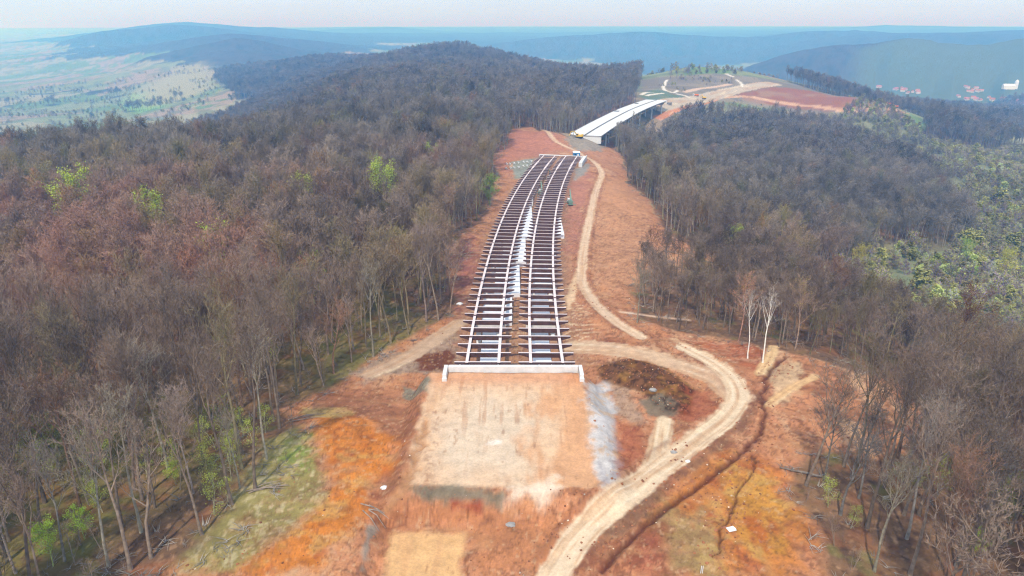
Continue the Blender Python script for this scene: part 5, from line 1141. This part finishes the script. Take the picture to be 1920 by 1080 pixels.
pl_ = poly_sd(PLAT_A, cx_, cy_); w_ = np.where(pl_ < .3, -9, w_); pl_ = poly_sd(PLAT_B, cx_, cy_); w_ = np.where(pl_ < .3, -9, w_)
w_ = np.where((w_ > -1) & (poly_sd(S_COLS['scrub_pile'][0], cx_, cy_) < 0), 1.0, w_)
cl1 = fbm(cx_ / 7, cy_ / 7, 160, 3); w_ = np.where(w_ > -1, w_ + np.clip(cl1 - .15, 0, 1) * .8 + .03, w_)
w_ = np.where(sdc > 0, np.where((sdc < 14) & (w_ > -1), .10, -9), np.where((sdc > -2.5) & (w_ > -1), w_ + .3, w_))
k = rc_.rand(n0) < w_ * .55; cx_, cy_, sdc = cx_[k], cy_[k], sdc[k]; n = len(cx_)
pk = np.where((rc_.rand(n) < .12) & (sdc < -2), 4, rc_.randint(0, 2, n)); pk = np.where((sdc > -3) & (rc_.rand(n) < .4), 2 + rc_.randint(0, 2, n), pk)
s = np.minimum(rc_.gamma(2., .06, n) + .06, .34); s = np.where(sdc > 0, s * .5, s); s = np.where(pk == 4, s * .6, s); br_ = (pk == 2) | (pk == 3); s = np.where(br_, rc_.uniform(.4, .9, n), s)
t = np.tile(np.array((1., 1., 1.)), (n, 1)) * rc_.uniform(.55, 1.25, n)[:, None]; t[br_] *= .7
scatter('rubble', cx_, cy_, height(cx_, cy_) + .02, np.stack([s, s, s * .8], 1), rc_.uniform(0, 6.28, n), pk, t, CL)
print('rubble', n)
# ================================================================ the air
def build_haze():
    b = MB(); b.box((0, 20000, -10), (100000, 62000, 480))
    m = bpy.data.materials.new('pale_air'); m.use_nodes = True; nt = m.node_tree; nt.nodes.clear()
    o = nt.nodes.new('ShaderNodeOutputMaterial'); v = nt.nodes.new('ShaderNodeVolumePrincipled')
    v.inputs['Color'].default_value = (.11, .46, 1.0, 1); v.inputs['Density'].default_value = 3.0e-4; v.inputs['Absorption Color'].default_value = (1, 1, 1, 1); v.inputs['Anisotropy'].default_value = .25
    nt.links.new(v.outputs[0], o.inputs['Volume'])
    m.cycles.volume_sampling = 'DISTANCE'
    b.build('haze', m, kind='stuff')
build_haze()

────

### REQUIREMENT
Output each line exactly; omit every picture.

### FINAL RESULT
Continue the Blender Python script for this scene: part 5, from line 1141. This part finishes the script. Take the picture to be 1920 by 1080 pixels.
pl_ = poly_sd(PLAT_A, cx_, cy_); w_ = np.where(pl_ < .3, -9, w_); pl_ = poly_sd(PLAT_B, cx_, cy_); w_ = np.where(pl_ < .3, -9, w_)
w_ = np.where((w_ > -1) & (poly_sd(S_COLS['scrub_pile'][0], cx_, cy_) < 0), 1.0, w_)
cl1 = fbm(cx_ / 7, cy_ / 7, 160, 3); w_ = np.where(w_ > -1, w_ + np.clip(cl1 - .15, 0, 1) * .8 + .03, w_)
w_ = np.where(sdc > 0, np.where((sdc < 14) & (w_ > -1), .10, -9), np.where((sdc > -2.5) & (w_ > -1), w_ + .3, w_))
k = rc_.rand(n0) < w_ * .55; cx_, cy_, sdc = cx_[k], cy_[k], sdc[k]; n = len(cx_)
pk = np.where((rc_.rand(n) < .12) & (sdc < -2), 4, rc_.randint(0, 2, n)); pk = np.where((sdc > -3) & (rc_.rand(n) < .4), 2 + rc_.randint(0, 2, n), pk)
s = np.minimum(rc_.gamma(2., .06, n) + .06, .34); s = np.where(sdc > 0, s * .5, s); s = np.where(pk == 4, s * .6, s); br_ = (pk == 2) | (pk == 3); s = np.where(br_, rc_.uniform(.4, .9, n), s)
t = np.tile(np.array((1., 1., 1.)), (n, 1)) * rc_.uniform(.55, 1.25, n)[:, None]; t[br_] *= .7
scatter('rubble', cx_, cy_, height(cx_, cy_) + .02, np.stack([s, s, s * .8], 1), rc_.uniform(0, 6.28, n), pk, t, CL)
print('rubble', n)
# ================================================================ the air
def build_haze():
    b = MB(); b.box((0, 20000, -10), (100000, 62000, 480))
    m = bpy.data.materials.new('pale_air'); m.use_nodes = True; nt = m.node_tree; nt.nodes.clear()
    o = nt.nodes.new('ShaderNodeOutputMaterial'); v = nt.nodes.new('ShaderNodeVolumePrincipled')
    v.inputs['Color'].default_value = (.11, .46, 1.0, 1); v.inputs['Density'].default_value = 3.0e-4; v.inputs['Absorption Color'].default_value = (1, 1, 1, 1); v.inputs['Anisotropy'].default_value = .25
    nt.links.new(v.outputs[0], o.inputs['Volume'])
    m.cycles.volume_sampling = 'DISTANCE'
    b.build('haze', m, kind='stuff')
build_haze()